Et là, le bonheur d’avoir eu tort m’a ragaillardi. Rien de plus plaisant qu’une mauvaise présomption car, quand on en réchappe, on a l’impression d’être un conquérant. Si la littérature est le contraire du contraire, elle est également un parement de la conquête. Et conquérir, n’est-ce pas le but de l’existence ? Comme de distinguer le Brie de Meaux de celui de Melun ? Mais qui était cette fromagère ?
Eh bien, Bessette était une énergumène évangélique d’elle-même, une anonyme du Mans. Sa vie n’a aucun intérêt, comme tous les écrivains. Son écriture, elle, s’empare d’une existence en soi, sous soi, en dehors de soi. Ses livres sont désespérés, la bonne blague, mais de cette sorte de désespoir placardisé qui ne « s’enferme pas lâchement dans un texte » comme le dit Artaud.

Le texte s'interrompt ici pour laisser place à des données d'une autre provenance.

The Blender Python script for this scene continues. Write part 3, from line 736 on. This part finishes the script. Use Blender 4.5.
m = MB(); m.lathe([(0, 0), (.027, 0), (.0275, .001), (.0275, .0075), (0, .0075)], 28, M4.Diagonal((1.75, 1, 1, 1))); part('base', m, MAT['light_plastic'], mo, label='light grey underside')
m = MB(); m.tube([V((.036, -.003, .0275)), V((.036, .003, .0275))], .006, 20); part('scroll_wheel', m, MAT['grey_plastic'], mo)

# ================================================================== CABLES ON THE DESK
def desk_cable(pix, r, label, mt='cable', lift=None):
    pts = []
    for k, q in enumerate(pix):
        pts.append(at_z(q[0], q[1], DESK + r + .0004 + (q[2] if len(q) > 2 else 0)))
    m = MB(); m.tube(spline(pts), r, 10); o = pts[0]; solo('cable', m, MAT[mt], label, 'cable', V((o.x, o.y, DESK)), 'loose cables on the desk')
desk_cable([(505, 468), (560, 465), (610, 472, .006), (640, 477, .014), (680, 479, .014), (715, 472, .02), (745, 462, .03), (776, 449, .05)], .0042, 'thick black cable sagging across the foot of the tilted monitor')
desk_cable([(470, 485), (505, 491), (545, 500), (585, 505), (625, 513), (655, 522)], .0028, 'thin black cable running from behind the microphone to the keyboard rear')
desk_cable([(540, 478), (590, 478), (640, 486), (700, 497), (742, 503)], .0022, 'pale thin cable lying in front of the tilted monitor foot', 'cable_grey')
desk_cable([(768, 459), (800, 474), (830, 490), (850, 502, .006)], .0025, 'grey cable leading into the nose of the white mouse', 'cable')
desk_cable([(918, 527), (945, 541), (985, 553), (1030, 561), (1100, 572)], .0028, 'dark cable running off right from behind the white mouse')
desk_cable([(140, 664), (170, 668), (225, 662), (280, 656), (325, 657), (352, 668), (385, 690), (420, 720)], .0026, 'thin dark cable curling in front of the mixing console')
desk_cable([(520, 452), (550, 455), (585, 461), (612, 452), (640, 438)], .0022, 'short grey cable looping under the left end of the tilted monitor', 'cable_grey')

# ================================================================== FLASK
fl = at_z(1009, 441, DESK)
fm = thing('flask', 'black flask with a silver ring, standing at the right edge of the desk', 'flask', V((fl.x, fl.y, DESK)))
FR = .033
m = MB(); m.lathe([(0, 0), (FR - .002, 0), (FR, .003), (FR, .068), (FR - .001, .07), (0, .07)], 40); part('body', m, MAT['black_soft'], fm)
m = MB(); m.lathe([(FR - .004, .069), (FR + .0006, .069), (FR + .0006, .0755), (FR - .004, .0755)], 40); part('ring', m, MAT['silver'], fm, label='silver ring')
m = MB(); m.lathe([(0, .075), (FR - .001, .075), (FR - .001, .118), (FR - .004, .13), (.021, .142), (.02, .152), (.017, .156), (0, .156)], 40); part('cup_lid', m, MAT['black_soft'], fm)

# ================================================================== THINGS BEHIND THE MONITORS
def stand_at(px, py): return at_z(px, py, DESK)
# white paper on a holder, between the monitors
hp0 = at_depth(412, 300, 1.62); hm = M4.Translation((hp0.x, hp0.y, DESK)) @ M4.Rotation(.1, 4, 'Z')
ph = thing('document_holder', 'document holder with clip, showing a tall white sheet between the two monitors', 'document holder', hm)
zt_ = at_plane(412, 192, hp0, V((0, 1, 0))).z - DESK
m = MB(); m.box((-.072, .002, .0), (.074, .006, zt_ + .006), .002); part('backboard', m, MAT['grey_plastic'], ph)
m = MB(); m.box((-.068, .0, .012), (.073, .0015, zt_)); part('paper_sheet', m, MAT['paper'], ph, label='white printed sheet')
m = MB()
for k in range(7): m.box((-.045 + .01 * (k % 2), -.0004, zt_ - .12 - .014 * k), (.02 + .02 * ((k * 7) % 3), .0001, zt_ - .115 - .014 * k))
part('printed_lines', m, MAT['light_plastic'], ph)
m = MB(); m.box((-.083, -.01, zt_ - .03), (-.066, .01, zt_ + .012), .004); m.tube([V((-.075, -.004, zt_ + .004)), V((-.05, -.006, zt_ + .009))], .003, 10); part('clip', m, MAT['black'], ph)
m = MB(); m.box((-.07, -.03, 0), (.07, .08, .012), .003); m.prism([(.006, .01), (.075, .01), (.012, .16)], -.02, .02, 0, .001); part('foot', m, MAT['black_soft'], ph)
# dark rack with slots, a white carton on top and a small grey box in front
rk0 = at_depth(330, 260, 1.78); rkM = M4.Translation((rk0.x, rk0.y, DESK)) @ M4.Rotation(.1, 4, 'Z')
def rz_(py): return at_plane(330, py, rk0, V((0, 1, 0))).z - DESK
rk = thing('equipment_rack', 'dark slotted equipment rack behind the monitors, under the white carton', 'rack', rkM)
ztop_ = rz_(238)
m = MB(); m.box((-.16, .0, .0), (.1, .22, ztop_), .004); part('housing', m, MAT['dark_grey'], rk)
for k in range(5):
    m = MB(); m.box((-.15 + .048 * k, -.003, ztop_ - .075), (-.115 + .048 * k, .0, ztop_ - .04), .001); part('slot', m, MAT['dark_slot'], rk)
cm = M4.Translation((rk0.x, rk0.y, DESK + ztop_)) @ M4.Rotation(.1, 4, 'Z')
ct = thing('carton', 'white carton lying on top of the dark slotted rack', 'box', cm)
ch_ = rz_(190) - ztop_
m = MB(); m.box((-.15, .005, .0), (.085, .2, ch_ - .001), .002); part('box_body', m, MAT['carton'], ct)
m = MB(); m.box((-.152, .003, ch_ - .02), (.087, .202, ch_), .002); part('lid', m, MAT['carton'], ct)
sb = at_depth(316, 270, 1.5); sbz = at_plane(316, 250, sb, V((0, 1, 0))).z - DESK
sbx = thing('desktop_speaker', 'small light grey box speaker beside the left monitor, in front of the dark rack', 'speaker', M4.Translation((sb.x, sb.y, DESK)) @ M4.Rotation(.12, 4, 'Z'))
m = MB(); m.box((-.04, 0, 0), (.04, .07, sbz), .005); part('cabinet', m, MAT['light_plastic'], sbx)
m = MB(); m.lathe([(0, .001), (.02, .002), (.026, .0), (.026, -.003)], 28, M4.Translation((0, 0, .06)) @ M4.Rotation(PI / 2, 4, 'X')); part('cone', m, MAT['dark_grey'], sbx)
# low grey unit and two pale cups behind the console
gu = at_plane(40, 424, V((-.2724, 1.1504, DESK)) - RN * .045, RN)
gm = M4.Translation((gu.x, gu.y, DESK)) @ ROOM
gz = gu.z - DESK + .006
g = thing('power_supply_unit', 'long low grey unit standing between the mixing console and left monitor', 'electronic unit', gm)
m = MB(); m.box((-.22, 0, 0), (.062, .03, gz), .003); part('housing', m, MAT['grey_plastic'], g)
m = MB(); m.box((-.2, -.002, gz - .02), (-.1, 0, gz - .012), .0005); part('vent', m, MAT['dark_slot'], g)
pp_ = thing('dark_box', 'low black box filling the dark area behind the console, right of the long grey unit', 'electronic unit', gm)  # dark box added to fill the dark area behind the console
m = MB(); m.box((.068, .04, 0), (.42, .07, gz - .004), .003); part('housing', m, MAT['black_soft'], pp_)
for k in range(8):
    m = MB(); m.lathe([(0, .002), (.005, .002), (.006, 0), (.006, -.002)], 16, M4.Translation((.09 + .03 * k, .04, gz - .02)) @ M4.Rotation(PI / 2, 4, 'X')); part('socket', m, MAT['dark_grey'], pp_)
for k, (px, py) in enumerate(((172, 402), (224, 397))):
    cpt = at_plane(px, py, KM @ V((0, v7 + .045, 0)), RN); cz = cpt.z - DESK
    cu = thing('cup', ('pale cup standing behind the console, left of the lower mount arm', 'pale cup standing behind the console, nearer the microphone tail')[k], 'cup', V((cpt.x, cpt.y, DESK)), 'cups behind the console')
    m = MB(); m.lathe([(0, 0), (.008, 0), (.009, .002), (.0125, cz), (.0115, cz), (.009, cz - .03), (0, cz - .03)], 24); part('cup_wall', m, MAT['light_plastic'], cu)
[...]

Le désespoir ne s’apparie pas à une couleur terne de la monotonie. Le désespoir, c’est de la joie qui arrive, même lentement. C’est l’inverse de la vie quotidienne avec ses conquêtes spatiales, son amour des animaux, ses dons de soi ou son fétichisme historique. Il faut être désespéré pour supporter le ridicule d’écrire.
Ecrire est une honte parce que cet acte n’implique pas de « théories sans fin » ou « les fumées noires et amères des colères » de l’énergie de vivre. Être un grand écrivain, c’est être supérieur à cette honte, s’en moquer pour éviter d’y sombrer.
Bessette a l’amulette de l’ironie autour du cou. Dans Si, sa soif de suicide est si intense, son sexe si évanescent sous le mâle regard, sa haine des autres si farfelue qu’elle ressemble à elle seule. Être soi est si rare qu’il nous faut la honte d’être supérieur à soi, écrivant. Bessette est esseulée grâce à son égarement. Elle en est couronnée.
Comme Stasiuk, elle sent la déglingue à plein nez. Quand on est paumé à ce point, l’immersion dans le grognement de la vie communautaire n’a plus de sens. Presque toutes les existences finalisent le groin tandis que Bessette craille sur sa branche, corneille perdue dans sa propre fable folle.
Bessette n’est pas inconnue du grand public, elle ne sait pas qu’il existe. Rien n’existe, hormis l’inexistence de la preuve ontologique. Car rien ne peut être pensé de plus grand. Dans sa fougue caustique, Bessette s’apparente à Saint Anselme.
Dans son élan patraque vers la démence retrouvée, elle n’engendre qu’elle-même, loin des mornes plaines mancelles.
N’est-ce pas cela le bonheur ? Partager, durant quelques pages, une folie différente de la sienne comme une promesse de renouvellement de son propre dérangement !
valery molet
Hélène Bessette, Si, Léo Scheer, février 2012, 208 p. - 18,00 €.